Ya hace años que Paul Thomas Anderson dejó de ser una promesa del cine norteamericano para convertirse en un referente. Autor a tiempo completo (es director, guionista y productor), confecciona con mimo sus proyectos, con la libertad que se ganó con sus primeros éxitos (Magnolia o Boogie Nights).
Anderson es un autor. Pero, sobre todo, se cree autor. Y es en ese punto donde pueden comenzar los problemas. Ha conseguido crear un estilo propio, una seña de identidad para sus películas (ayudado por las grandes bandas sonoras del Radiohead Jonny Greenwood). Pozos de ambición y, ahora, The Master son muestras de este estilo que se consolida, asentando así mismo sus defectos y virtudes.
No sé quien dijo hace poco que hoy en día cualquier buen director se cree con derecho a escribir guiones. “Dirijo bien, ¿por qué no voy a escribir?”. Nadie se imagina a un buen músico ofreciendo un disco escrito por otro. Pero el cine es diferente. Tal vez el mayor defecto de The Master se encuentre en su guión. ¿Por qué?
Esta película parece la secuela de Pozos de Ambición en cuanto a sus elementos principales. Ambas bucean en el origen de un pionero estadounidense. Los herederos de los hombres de pelo en pecho del Far West. Personajes implacables, visionarios, con una gran confianza en sí mismos, compendio de virtudes y defectos, estadounidenses de pura cepa.
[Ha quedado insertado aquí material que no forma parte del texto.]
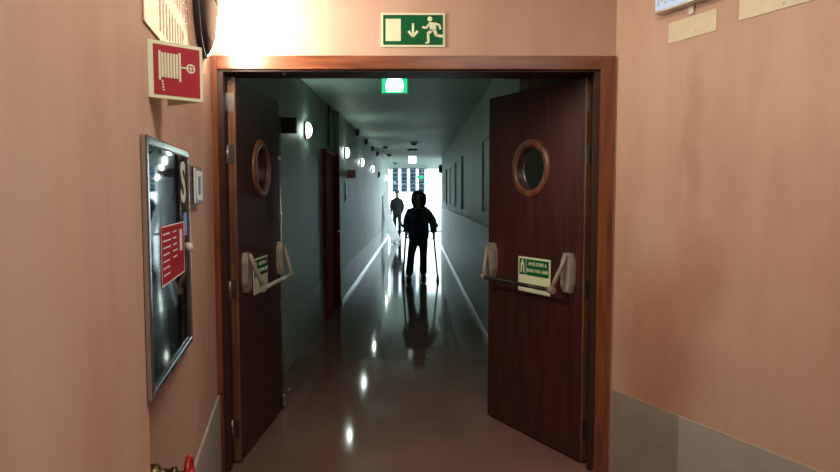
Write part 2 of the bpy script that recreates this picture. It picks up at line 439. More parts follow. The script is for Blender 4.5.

Si Daniel Day-Lewis era el eje de la explosión del capitalismo en Estados Unidos a través de la explotación del petróleo, Philip Seymour Hoffman es el símbolo del visionario de las nuevas religiones que tan hondo han calado en poderosos sectores de la sociedad norteamericana. Individuos solitarios, algo perturbados, pero que se entregan a su misión en cuerpo y alma. Tal vez Anderson se vea a sí mismo de esta manera y su siguiente película trate sobre él mismo… O no.
Seguimos con los paralelismos. Ambas cintas empiezan fuerte. El silencioso y afilado inicio de Pozos de Ambición rozó la perfección. The Master no le anda a la zaga. Anderson es un maestro a la hora de presentar personajes e historias. Joaquín Phoenix aparece en una playa. Duda si cortarse la mano, cuenta chistes verdes, se folla a una mujer de arena y termina masturbándose en el horizonte. La guerra termina y Freddie Quell idea su poción mágica en el barco. Imprescindible para volver a vivir en sociedad.
El personaje de Phoenix es, también, un outsider. Pero al contrario que Hoffman, ha sido expulsado de la sociedad y es incapaz de obtener rendimiento práctico de su incipiente locura. Cuando ambos personajes se encuentran, se inicia un diálogo de palabras, gestos, odio y cariño que les acompañará a lo largo de todo el metraje. Y hay mucho metraje.
Quell y Dodd son las dos caras de la misma moneda. Ambos sienten una irrefrenable atracción recíproca. Dodd convertirá a su discípulo en el sargento de infantería de su Causa mientras le utiliza de cobaya humana. Quell encuentra un lugar afín donde permanecer. No comprende la Causa, pero necesita un amo para seguir viviendo. Sabe que Dodd es un charlatán, pero no duda en ajustar las tuercas a cualquiera que lo mencione.
Con la historia planteada, Anderson tiene a sus espectadores en el bolsillo. Pero le falta instinto asesino, carece de precisión para rematar una gran jugada. Como en Pozos de Ambición, la historia va perdiendo fuelle a medida que avanza y la sucesión de escenas cae en la monotonía. El desenlace, al más puro estilo Anderson, ofrece, no obstante, un gratificante lirismo.
En definitiva, The Master sigue mostrando las virtudes de un director de gran nivel, pero extiende también una sombra sobre su cine. Tal vez tras esta película, el maestro Anderson necesite un cura de desintoxicación de sí mismo. Nunca viene mal.